- EXERCISE GOAL
Copy out each line that mentions the word "from".

>> BEGIN DATA BLOCK

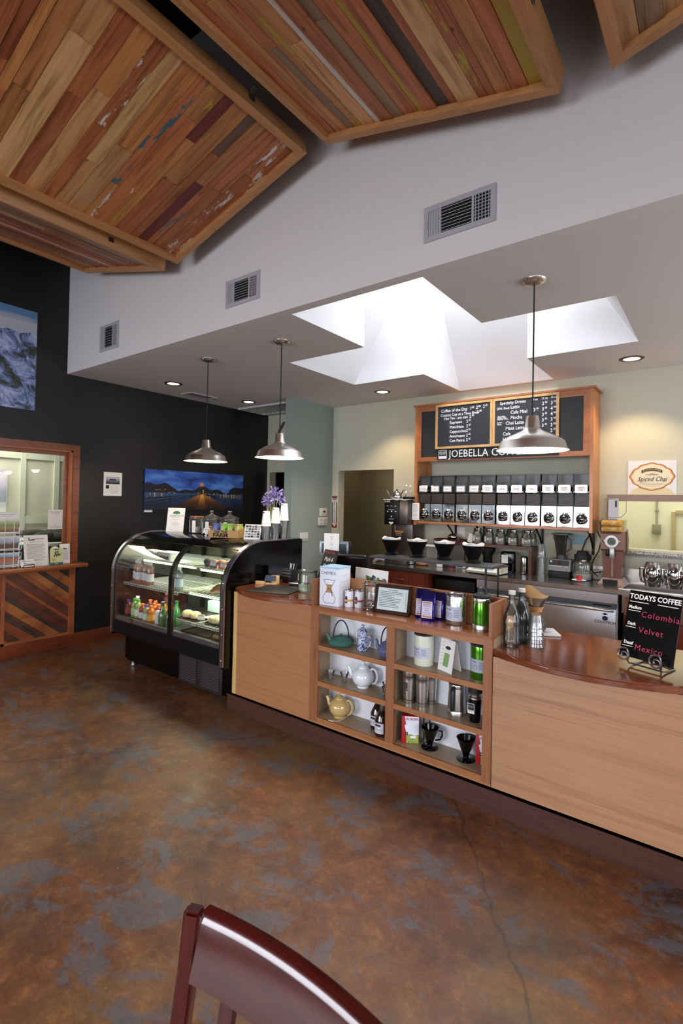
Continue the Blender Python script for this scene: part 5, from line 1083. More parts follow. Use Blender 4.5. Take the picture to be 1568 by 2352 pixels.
def syrup(label, x, y):
    q = thing('syrup_bottle', label, 'bottle', (x, y, Z3), 0, 'brown chai syrup bottles'); R = .045
    sub(lambda b: b.lathe([(0, .003), (R*.92, 0), (R, .008), (R, .085), (R*.98, .098), (R*.42, .150), (R*.36, .155)], n=32), 'body', mat('#2a130e', .08, coat=.5), q)
    sub(lambda b: b.lathe([(R*.37, .150), (R*.36, .19), (R*.42, .192), (R*.42, .198), (0, .199)], n=24), 'neck', GLASSW, q)
    b = MB(); b.lathe([(R*1.008, .022), (R*1.008, .086)], n=14, a0=-2.45, a1=-.75); b.build('paper_label', mat('#c9cad6', .6), q)
    b = MB()
    for i, ch in enumerate('SPICED'): b.text(ch, .0095, RZ(-2.0+.19*i*.6+PI/2) @ T(0, -R*1.02, .045) @ FACE, shear=.3)
    for i, ch in enumerate('Chai'): b.text(ch, .0105, RZ(-1.55+.12*i+PI/2+.25) @ T(0, -R*1.02, .045) @ FACE, shear=.3)
    b.build('lettering', mat('#4a4e60', .8), q)
    b = MB(); b.lathe([(R*1.014, .066), (R*1.014, .078)], n=8, a0=-2.15, a1=-1.2); b.build('label_ribbon', INK, q); return q
syrup('brown glass syrup bottle with white label, further from the middle post', -1.795, 2.812); syrup('brown glass syrup bottle with white label, half behind the middle post', -1.716, 2.742)
canister('cream coffee canister with printed label, top shelf of the cubby by the leaflet', -1.455, 2.795, Z1, mat('#d3d6c4', .3), .19, CLL, (.24, .60), 'coffee canisters in the cubbies'); canister('metallic green coffee canister under a clear lid, top shelf beside the end post', -1.095, 2.80, Z1, GREENM, .19, CLL, (.20, .58), 'coffee canisters in the cubbies', '#b4bacc')
q, A = wedge_sign('product_leaflet', 'white folded leaflet picturing a green canister, standing between the two canisters', 'leaflet', -1.295, 2.745, Z1, .115, .185, -.38, .16)
b = MB(A); b.prism([(-.020, .03), (.022, .03), (.026, .10), (-.016, .10)], 0, .0004, 'z'); b.disc((.005, .10, .0002), .021, 20, sy=.35); b.build('canister_picture', mat('#7fa968', .6), q); b = MB(A); b.disc((.008, .138, .0003), .022, 20, sy=.45); b.build('lid_picture', mat('#23242a', .6), q)
b = MB(A); rr = random.Random(3)
for i in range(14):
    x0 = -.047 if i % 2 else .012; y = .175-.0105*i
    if not (-.02 < x0 < .03 and .04 < y < .16): b.box(x0, x0+rr.uniform(.015, .03), y, y+.0018, 0, .0003)
b.build('fine_print', GREYP, q)
b = MB(); b.add([(-.05, .052, .17), (.05, .052, .17), (.05, .088, .001), (-.05, .088, .001)], [(0, 1, 2, 3)]); b.build('rear_fold', PAPER, q)
def tumbler(label, x, y, col=None, emb=False):
    q = thing('steel_tumbler', label, 'tumbler', (x, y, Z2), .0, 'brushed steel travel tumblers'); h = .18; q.scale = (1.06, 1.06, 1.08)
    sub(lambda b: b.lathe([(0, 0), (.028, 0), (.029, .012), (.0305, .03), (.036, .13), (.0362, .15), (.0375, .152), (.0375, h), (.033, h), (.033, h-.02), (0, h-.02)], n=36), 'body', STEEL, q)
    sub(lambda b: b.lathe([(.0371, .148), (.0373, .153)], n=36).lathe([(.0297, .018), (.0300, .0215)], n=36), 'groove_band', BLACKM, q); sub(lambda b: b.lathe([(0, h-.005), (.032, h-.004), (.0335, h+.001)], n=30), 'lid', BLACK, q)
    if emb: sub(lambda b: b.lathe([(.0345, .085), (.0362, .12)], n=5, a0=-2.0, a1=-1.3).lathe([(.0338, .073), (.0343, .081)], n=5, a0=-2.05, a1=-1.25), 'engraved_emblem', mat('#4a4a4c', .5, .6), q)
    return q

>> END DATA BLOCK

- IN RESPONSE
Continue the Blender Python script for this scene: part 5, from line 1083. More parts follow. Use Blender 4.5. Take the picture to be 1568 by 2352 pixels.
syrup('brown glass syrup bottle with white label, further from the middle post', -1.795, 2.812); syrup('brown glass syrup bottle with white label, half behind the middle post', -1.716, 2.742)